The Rehberg children — 8-year-old Gracie and 6-year-old James — can’t wait to get home from school every afternoon to see what kind of relic might have surfaced since their last backyard exploration.

The Rehberg family has found old-fashioned marbles, farm implements, carnival glass, buttons and a butter churn. They don’t have to dig a hole to China for broken china cups. They haven’t discovered the Holy Grail, just a holey pail.

“Everywhere you look,” said Gracie, “is something.”

The Rehbergs live on four acres of wooded property in a neighborhood bordering Bass Road. They moved there in the mid-1990s, never dreaming they were sitting on some buried treasure.

Of course, one must expand that definition of “treasure” to include an antique belt buckle, shoe soles, vintage perfume bottles and parts of old mattress springs.

History isn’t always at our fingertips or in front of our noses. Sometimes it’s hidden beneath our feet.

Living along the fall line has produced several notable local discoveries of ancient sea life. A Zygorhiza whale fossil, nicknamed “Ziggy,” came from a nearby kaolin pit. It is on display at Macon’s Museum of Arts & Sciences and believed to be at least 40 million years old.

There are vast deposits of history on the hallowed ground of the Ocmulgee National Monument. Snapshots of the past have been excavated from the jaws of places such as Fort Hawkins.

Alisa and Ches have been finding interesting artifacts on their property for several years. They once uncovered the foundation of an old house. A man from the cable company found a headstone from an unmarked grave not far from a large oak tree.

Last year, Gracie and James got a pony named Herman. When Ches began the process of converting the shed to a barn, every till of the earth seemed to bring a new treasure trove.

Alisa, who has a keen interest in primitive pottery, began noticing the broken pieces of pottery and glass weren’t exactly bought at Sears and dumped in the yard back in 1988.

She said members of the Bass family, who once owned the land, told her sharecroppers lived on the ridge when it was a farm. They sold charcoal during the Depression, which explains why the Rehbergs keep finding chunks of it.

The Rehbergs know they’re not living on the ruins of some ancient city. But they are perched on the remnants of an era that keeps coming back to them, one history lesson at a time.

A century ago, folks didn’t have curbside garbage service.

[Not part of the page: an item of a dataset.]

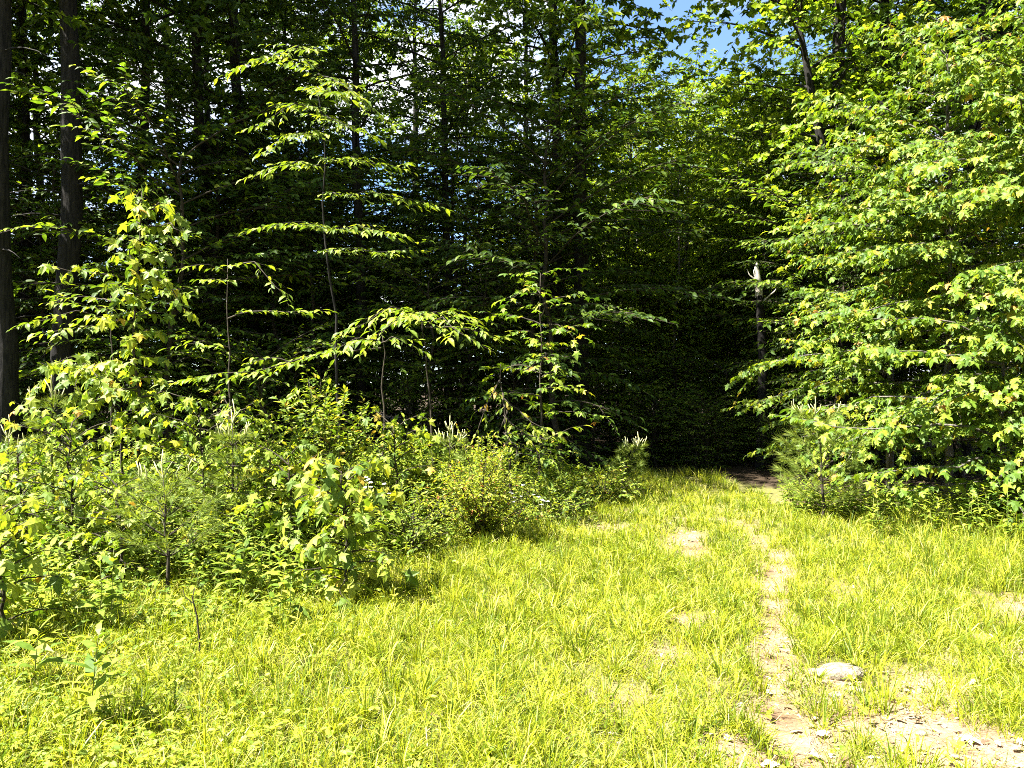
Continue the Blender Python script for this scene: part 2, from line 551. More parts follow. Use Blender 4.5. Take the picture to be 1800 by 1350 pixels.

They couldn’t just run to the dump every time the trash can got heavy. They had to create their own landfills. What they couldn’t reuse — and we’re talking about one of the most resourceful of all generations — they buried in the yard.

Now the Rehberg children have their own “show and tell.”

“We never know what we’re going to stumble on next,” said Alisa. “It sure has made cleaning out the horse pen on Saturday mornings a lot more interesting.”